Rights to unused concepts

Something that’s been knocking around in my head of late is what happens to the rights of all of those millions of unproduced products and concepts that are either kicked out during design rounds or, for whatever reason, never make it to the market. I’ve seen contracts that state that all work on a project becomes the intellectual property of the client after final delivery and payment, as well as those that only relinquish the rights of the final design. I’m curious to see how everyone out there handles this.

The answer is in your own question, it would be it’s dependent on the contract you are under as the designer.

In the corporate world, everything you do on their time is owned by them. If you are a consultant, it would be based on whatever terms you signed up for in a master service agreement or contract.

I was just trying to get a feel for which is more common in the consulting/freelance world.

Any work I have ever done as a freelancer, and any consultants who have ever done work for my company all designs/IP belongs to the client - with the IP/ownership rights transferred upon payment.

If someone had a contract that said they own the rights to anything you “don’t use” that would be a very subjective statement in court. For example, what if I didn’t choose to use your design, but 3 years from now dug it up and decided it would be great for another product, only to find out that it’s now on the shelves as something else? Would be interesting to see how anyone who uses that actually phrases it, and if their contract has stipulations specifically outlining under what circumstances that’s OK.

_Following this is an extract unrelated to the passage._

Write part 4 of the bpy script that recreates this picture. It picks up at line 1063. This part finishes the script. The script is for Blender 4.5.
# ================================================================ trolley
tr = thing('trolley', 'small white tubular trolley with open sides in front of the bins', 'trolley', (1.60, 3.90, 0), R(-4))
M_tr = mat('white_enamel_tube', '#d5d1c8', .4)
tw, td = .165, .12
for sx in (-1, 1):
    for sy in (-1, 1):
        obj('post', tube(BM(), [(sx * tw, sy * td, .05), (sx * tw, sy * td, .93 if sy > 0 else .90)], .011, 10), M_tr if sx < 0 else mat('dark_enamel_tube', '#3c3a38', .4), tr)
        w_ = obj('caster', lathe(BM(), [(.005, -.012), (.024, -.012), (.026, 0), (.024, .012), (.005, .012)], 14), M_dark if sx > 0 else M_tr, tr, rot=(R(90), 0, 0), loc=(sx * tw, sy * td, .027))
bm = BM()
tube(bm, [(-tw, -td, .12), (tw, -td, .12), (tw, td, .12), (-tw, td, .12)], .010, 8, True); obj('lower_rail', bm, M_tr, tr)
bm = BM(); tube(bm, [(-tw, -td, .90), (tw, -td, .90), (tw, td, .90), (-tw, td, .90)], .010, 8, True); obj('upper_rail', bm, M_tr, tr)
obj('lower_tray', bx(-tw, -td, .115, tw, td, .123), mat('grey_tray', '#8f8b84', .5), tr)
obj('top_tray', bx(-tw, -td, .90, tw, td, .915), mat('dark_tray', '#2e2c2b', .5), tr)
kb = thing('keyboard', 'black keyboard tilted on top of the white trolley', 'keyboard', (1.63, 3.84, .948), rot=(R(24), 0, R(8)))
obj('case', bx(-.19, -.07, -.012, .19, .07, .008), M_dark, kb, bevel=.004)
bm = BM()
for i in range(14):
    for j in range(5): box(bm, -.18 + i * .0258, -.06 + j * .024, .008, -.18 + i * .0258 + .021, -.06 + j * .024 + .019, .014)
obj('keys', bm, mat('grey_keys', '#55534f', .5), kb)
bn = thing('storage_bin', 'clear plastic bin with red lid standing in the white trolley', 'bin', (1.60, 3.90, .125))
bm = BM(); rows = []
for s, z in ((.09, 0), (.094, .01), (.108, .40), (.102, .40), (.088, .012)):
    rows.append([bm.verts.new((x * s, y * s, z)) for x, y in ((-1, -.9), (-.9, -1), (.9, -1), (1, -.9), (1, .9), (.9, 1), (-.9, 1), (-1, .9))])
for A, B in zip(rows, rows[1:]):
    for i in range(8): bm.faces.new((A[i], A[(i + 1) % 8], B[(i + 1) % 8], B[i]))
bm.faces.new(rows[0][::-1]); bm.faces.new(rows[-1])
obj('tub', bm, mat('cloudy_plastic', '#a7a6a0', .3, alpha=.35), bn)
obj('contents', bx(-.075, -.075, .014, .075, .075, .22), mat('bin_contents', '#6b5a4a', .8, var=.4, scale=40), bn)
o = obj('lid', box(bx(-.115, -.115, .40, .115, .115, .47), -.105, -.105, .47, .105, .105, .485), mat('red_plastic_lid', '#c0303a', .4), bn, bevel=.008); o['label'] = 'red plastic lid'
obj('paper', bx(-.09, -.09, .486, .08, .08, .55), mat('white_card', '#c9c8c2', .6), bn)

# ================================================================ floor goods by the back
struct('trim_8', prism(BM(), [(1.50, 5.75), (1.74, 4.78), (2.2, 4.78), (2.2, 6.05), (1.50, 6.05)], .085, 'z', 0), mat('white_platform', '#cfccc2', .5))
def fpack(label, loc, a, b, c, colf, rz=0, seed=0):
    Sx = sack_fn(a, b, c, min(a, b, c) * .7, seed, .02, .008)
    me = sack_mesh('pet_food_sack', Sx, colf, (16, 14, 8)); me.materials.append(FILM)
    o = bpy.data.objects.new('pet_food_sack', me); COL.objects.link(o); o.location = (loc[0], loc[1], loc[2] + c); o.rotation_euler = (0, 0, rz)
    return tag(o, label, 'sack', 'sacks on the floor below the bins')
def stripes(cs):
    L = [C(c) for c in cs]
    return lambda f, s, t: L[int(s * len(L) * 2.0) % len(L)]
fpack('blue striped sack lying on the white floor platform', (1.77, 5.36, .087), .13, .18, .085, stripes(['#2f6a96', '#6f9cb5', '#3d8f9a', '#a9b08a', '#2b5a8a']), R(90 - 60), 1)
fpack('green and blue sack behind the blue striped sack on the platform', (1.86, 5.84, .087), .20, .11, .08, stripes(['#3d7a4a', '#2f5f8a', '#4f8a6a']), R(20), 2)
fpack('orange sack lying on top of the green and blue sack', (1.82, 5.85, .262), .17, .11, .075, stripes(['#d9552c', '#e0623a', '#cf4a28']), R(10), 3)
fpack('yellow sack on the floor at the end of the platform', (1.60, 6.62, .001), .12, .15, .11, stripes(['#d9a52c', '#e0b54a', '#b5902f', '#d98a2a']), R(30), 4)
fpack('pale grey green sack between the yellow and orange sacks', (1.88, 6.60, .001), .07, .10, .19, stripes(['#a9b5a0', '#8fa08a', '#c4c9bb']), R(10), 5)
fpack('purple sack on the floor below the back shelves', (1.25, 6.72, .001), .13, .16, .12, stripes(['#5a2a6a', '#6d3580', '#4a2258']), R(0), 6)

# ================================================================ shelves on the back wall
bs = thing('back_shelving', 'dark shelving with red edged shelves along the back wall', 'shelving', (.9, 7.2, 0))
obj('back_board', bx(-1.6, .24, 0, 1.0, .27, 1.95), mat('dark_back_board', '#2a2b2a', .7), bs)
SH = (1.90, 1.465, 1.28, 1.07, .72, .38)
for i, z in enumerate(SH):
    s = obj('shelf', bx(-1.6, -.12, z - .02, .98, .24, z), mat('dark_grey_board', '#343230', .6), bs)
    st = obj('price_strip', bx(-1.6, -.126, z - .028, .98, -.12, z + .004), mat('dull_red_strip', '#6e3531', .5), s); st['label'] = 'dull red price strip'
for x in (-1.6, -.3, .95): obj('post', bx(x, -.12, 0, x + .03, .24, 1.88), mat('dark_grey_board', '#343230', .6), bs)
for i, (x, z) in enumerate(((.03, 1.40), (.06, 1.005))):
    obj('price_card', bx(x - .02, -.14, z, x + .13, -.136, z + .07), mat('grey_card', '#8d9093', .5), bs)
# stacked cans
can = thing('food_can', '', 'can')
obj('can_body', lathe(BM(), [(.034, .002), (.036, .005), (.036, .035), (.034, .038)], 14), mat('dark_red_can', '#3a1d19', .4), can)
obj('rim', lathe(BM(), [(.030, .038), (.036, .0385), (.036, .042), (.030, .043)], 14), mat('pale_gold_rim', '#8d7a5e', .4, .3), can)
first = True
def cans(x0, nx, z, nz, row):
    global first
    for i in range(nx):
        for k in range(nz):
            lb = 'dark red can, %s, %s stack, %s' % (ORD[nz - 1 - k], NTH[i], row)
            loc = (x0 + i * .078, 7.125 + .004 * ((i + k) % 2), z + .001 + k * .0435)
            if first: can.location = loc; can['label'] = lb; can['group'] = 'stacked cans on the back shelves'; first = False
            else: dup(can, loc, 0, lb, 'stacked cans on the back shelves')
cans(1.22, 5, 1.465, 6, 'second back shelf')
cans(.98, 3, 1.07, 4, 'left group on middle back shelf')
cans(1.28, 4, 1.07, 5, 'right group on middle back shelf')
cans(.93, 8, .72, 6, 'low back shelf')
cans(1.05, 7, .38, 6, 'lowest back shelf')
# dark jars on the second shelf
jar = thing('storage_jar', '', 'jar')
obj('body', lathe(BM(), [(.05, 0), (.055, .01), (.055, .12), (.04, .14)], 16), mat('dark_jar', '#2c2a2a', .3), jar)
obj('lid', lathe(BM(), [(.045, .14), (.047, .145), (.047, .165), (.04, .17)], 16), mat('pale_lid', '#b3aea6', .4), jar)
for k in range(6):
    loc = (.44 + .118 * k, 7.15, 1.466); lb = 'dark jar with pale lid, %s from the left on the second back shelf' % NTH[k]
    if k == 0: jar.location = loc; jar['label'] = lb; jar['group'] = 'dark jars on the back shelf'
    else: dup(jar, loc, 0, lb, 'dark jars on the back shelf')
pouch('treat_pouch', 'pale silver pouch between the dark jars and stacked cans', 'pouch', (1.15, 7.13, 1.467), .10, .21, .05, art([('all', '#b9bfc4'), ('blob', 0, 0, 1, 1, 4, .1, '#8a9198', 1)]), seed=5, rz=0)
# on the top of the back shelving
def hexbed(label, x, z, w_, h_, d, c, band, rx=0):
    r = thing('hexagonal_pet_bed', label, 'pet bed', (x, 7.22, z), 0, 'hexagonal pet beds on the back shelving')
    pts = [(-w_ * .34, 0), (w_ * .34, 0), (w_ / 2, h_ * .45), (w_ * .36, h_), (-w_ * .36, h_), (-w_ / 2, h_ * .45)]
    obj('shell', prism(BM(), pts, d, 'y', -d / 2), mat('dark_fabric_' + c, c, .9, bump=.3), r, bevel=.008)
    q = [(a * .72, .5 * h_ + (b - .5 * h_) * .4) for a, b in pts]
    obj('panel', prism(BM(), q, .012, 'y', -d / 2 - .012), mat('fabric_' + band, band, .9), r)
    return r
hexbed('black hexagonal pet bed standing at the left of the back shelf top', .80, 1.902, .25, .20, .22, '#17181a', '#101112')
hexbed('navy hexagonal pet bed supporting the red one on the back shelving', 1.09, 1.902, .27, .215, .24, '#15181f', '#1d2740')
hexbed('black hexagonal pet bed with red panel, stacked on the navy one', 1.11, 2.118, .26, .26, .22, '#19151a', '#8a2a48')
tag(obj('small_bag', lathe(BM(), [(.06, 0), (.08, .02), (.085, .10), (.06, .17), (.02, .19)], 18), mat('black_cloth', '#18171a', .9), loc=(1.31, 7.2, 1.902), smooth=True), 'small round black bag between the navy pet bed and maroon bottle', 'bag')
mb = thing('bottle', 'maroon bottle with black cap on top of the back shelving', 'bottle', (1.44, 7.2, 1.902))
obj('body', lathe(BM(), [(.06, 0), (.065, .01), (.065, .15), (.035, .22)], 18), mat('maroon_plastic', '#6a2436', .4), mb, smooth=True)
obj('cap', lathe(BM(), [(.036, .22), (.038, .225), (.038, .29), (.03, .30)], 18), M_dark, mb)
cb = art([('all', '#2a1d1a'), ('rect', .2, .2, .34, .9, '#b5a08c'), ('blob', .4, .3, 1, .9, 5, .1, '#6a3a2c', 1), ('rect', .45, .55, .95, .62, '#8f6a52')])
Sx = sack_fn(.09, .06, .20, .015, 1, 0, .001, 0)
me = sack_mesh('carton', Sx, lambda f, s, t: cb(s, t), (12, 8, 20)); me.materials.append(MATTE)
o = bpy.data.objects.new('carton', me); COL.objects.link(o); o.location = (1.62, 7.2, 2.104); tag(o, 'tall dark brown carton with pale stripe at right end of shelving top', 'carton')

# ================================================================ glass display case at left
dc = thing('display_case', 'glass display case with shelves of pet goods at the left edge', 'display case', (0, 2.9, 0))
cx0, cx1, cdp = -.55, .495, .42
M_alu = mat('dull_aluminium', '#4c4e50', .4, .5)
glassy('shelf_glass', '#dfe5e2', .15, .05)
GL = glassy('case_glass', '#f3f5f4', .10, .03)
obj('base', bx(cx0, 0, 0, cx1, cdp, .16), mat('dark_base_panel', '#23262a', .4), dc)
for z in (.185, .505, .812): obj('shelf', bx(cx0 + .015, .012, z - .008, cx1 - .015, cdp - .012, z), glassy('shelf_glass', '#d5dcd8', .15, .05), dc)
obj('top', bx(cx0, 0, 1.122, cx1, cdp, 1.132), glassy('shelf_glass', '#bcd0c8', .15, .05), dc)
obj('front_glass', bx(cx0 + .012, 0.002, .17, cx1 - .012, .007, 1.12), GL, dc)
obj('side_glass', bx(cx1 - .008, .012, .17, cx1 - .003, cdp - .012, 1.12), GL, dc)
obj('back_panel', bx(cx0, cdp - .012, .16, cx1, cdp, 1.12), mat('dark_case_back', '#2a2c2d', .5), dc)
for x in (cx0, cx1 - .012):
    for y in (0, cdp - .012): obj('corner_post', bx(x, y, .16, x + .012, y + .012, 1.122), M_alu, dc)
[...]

I’ve worked for firms where contracts clearly stated that only selected concepts belonged to the client. It is rare.

Generally…

I can think of three scenarios that govern ownership of professional service work performed while under contract:

  1. A contracts’ terms and conditions between a company and a design services company would stipulate degree of ownership of work performed under the contract. I’ve reviewed a lot of design work contracts and not one of them was limited to ownership of the works’ final embodiment but rather included all the work performed under the contract.

  2. A non-disclosure agreement is often the first “contract” signed between companies and certainly will include clauses on ownership of work performed. An NDA is general service performance oriented, not specific project related.

  3. Federal legislation regarding ownership of intellectual property generated from contract service work would apply. Unfortunately, IP legislation is very commonly modified by governments, so what applies today is different several years from now.

The nature of your question is a very difficult area; however, considering the plethora of contract creative service work extant throughout the world, this is a well exercised field. It would be extremely bad form to reuse an abandoned concept between different companies. Taking inspiration from previous work and developing iterative design concept from previous abandoned work would be completely legitimate, and very common practice. This feeds into other discussion thread about “are unused concepts a waste?”